More personal perhaps, but empowering through the shared experience.
“Just to be in the room together was something; people cried together, people laughed together,” said Lisa Mesher, director of Inuit values and practices at the Nunavik regional health board and one of the event organizers.
“You could see by the end of the reunion that people felt lighter,” Mesher said. “One woman told me: I feel so light that I’m almost flying.”
It was a huge undertaking to co-ordinate a week-long event for over a 100 people, but the host community of Inukjuak did a great job welcoming everyone, Mesher said.
‘We were really pleased with the turnout,” she said.
The Inukjuak reunion was funded through the Aboriginal Healing Foundation, money destined for projects to help former residential school students.
But the foundation’s mandate expires at the end of the month, so Mesher saidthe coordination of a future reunion will hinge on what other funding might be available.
“It would be nice to have another reunion,” Grieg said. “It’s important for all these students to speak out. We need support to step away from all the negative stuff…and find our inner strength.”

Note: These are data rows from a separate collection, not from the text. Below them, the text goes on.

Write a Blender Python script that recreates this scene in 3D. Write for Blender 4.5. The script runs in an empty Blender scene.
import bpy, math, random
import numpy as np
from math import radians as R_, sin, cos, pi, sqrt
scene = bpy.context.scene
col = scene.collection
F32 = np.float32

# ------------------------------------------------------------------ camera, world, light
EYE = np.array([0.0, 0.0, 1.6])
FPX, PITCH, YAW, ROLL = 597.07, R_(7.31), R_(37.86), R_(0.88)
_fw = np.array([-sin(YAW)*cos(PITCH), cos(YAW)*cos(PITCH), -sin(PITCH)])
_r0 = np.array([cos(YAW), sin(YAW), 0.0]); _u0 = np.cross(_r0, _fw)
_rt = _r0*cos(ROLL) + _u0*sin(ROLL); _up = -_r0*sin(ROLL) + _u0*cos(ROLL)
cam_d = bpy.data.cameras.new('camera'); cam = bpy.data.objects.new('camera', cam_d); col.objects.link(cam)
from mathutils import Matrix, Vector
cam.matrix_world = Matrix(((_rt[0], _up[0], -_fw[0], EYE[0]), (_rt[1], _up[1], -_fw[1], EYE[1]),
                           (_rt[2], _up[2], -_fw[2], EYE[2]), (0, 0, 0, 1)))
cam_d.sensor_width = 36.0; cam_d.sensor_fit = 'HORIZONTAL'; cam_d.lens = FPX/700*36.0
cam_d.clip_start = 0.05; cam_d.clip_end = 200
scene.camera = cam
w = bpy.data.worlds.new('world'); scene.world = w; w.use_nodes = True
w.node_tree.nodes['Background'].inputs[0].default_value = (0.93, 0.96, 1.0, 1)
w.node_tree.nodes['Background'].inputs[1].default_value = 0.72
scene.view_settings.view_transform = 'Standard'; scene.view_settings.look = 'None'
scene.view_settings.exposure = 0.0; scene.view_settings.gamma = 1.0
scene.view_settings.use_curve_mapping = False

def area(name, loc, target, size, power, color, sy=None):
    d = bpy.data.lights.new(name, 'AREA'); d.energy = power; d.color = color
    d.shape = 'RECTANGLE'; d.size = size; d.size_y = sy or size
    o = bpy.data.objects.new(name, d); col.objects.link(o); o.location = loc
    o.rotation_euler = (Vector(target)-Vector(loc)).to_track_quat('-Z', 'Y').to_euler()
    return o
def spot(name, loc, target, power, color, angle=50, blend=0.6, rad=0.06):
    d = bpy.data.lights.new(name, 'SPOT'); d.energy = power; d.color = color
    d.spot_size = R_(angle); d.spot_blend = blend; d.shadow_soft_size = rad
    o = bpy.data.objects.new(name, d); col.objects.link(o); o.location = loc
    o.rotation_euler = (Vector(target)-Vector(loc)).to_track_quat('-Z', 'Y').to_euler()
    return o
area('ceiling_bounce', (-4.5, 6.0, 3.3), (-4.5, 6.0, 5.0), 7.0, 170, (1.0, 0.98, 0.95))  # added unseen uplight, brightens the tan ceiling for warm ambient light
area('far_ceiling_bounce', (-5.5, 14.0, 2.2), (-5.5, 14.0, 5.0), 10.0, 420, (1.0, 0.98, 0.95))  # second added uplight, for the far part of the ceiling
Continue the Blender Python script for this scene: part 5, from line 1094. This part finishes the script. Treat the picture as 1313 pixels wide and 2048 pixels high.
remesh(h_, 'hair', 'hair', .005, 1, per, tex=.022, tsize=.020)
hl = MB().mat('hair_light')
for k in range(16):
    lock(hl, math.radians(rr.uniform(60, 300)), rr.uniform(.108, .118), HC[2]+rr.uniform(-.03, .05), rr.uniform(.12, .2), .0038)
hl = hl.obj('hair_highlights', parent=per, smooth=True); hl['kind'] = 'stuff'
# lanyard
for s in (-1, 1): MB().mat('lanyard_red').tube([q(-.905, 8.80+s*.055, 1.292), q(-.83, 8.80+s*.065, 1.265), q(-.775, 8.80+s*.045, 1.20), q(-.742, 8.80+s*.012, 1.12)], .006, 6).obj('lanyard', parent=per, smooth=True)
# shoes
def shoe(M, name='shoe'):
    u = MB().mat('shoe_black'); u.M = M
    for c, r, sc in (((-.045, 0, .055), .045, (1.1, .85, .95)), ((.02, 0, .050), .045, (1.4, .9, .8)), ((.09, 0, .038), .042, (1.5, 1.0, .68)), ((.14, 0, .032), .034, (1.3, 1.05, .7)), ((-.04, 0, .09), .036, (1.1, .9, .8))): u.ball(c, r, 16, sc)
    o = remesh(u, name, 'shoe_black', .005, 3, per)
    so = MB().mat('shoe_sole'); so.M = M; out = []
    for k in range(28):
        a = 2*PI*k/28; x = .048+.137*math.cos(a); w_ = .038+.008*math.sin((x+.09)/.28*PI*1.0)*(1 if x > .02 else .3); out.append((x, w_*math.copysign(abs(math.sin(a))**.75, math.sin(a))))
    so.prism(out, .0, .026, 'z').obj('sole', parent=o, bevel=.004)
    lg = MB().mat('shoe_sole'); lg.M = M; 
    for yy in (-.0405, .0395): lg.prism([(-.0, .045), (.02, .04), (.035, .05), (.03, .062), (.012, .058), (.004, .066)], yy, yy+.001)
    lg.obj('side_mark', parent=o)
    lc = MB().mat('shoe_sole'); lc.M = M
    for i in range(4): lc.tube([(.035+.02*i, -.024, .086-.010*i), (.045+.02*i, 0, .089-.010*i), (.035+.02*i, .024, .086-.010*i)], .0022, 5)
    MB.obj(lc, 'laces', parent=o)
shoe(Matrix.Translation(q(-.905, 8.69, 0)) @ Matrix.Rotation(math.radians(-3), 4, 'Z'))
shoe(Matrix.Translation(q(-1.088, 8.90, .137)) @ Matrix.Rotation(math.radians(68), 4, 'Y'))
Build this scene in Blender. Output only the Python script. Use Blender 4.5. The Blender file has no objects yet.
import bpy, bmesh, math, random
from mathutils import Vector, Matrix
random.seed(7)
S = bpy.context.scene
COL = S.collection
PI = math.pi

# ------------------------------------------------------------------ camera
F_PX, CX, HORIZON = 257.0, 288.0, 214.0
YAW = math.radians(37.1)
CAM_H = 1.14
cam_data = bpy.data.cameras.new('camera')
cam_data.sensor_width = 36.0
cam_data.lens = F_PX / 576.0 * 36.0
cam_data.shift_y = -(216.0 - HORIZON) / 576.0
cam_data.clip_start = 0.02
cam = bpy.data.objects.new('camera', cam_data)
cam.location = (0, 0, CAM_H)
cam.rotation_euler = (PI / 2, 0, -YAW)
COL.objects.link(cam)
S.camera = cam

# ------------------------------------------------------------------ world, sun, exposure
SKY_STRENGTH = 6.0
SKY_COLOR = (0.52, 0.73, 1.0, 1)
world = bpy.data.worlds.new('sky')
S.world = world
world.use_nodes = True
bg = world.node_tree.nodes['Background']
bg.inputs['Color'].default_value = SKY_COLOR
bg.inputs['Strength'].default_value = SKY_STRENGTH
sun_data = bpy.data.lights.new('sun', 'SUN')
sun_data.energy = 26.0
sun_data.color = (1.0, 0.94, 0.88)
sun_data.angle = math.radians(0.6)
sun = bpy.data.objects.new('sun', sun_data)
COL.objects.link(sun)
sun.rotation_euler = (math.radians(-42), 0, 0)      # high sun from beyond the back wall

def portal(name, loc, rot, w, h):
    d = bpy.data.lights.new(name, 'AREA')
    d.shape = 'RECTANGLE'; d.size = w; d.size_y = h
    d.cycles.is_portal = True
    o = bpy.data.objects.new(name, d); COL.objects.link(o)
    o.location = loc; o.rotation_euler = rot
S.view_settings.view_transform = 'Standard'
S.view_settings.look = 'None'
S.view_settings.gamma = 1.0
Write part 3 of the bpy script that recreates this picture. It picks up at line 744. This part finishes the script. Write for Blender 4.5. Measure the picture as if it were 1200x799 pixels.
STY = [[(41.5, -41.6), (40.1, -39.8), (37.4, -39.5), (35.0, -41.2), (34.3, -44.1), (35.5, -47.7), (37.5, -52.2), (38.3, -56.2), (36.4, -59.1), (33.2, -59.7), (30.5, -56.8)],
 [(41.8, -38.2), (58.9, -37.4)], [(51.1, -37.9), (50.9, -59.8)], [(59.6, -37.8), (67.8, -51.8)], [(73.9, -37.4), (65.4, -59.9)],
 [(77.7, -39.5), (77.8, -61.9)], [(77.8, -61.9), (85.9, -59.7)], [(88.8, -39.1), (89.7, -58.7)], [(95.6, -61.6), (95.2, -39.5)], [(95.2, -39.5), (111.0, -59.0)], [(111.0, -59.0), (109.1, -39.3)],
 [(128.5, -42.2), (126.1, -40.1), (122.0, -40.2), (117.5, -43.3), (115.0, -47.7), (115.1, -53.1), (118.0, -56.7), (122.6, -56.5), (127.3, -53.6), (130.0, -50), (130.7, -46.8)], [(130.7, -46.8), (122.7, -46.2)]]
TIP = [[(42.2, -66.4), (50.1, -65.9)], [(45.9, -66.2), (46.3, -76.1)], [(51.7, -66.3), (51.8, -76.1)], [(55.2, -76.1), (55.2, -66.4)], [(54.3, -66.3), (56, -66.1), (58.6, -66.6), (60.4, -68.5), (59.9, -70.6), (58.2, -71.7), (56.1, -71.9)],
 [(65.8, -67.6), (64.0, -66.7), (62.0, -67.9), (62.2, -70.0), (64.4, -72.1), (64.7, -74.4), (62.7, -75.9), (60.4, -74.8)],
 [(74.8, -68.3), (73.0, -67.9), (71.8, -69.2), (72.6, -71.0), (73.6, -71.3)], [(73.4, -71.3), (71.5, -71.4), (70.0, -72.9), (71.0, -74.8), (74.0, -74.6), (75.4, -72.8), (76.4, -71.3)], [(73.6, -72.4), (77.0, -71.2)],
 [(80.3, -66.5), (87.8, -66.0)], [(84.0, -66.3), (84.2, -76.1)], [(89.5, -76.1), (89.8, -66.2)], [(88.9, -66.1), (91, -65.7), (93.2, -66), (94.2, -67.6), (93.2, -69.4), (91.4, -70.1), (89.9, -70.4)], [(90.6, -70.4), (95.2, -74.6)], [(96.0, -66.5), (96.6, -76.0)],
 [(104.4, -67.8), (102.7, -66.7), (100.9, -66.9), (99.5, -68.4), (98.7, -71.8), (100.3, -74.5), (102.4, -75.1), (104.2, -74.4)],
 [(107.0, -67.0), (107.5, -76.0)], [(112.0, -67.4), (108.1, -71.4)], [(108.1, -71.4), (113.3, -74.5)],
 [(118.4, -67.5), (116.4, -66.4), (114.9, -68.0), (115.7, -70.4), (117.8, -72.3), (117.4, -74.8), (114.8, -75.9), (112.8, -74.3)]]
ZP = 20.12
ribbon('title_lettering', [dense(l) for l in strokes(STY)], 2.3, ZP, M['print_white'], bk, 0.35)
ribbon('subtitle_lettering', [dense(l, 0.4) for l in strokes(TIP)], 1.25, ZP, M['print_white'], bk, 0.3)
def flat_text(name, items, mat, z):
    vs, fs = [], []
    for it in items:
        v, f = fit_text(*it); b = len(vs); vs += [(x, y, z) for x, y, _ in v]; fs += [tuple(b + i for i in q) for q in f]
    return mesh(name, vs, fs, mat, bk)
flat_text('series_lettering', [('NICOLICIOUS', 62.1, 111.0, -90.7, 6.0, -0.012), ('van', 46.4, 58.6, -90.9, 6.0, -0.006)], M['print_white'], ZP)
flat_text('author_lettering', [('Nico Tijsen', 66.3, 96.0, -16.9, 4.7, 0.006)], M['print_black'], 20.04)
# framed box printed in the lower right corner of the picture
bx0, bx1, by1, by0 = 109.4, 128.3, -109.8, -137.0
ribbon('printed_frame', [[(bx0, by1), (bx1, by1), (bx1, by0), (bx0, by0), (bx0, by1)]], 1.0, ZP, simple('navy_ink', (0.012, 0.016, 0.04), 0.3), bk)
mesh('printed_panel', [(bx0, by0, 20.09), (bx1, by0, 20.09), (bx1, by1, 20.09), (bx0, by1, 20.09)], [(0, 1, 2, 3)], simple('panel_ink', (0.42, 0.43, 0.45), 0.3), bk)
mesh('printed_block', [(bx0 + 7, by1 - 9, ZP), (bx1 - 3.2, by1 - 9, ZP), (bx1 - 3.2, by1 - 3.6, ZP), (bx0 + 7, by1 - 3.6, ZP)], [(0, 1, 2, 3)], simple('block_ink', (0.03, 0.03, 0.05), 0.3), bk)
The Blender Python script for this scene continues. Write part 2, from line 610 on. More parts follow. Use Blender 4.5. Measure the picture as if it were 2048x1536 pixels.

In the coming years, the Truth and Reconciliation Commission will bring survivors’ stories together in a public acknowledgement of what happened at the many residential schools attended by aboriginal people across Canada.
The commission, which is set to re-group shortly after relocating from Ottawa to Winnipeg, will operate with the input of an Inuit sub-committee. Appointments to the committee have yet to be made.
As the commission aims to create a public record of residential school history, the Inukjuak reunion has begun this process in Nunavik.
With very limited information of residential school survivors in the region, reunion organizers had to contact individual municipalities for names. From that, a regional database will grow.
Following the Inukjuak reunion, there could be more compensation claims filed by Inuit survivors under the federal government’s residential school settlement.
Makivik Corp. manages the residential school file and offers support for Nunavimmiut looking to file for compensation.
Makivik sent a lawyer to the Inukjuak reunion to answer inquiries. There were a number of questions about claims some wanted to pursue, said Makivik’s corporate secretary Andy Moorhouse, as well requests for information on pending claims.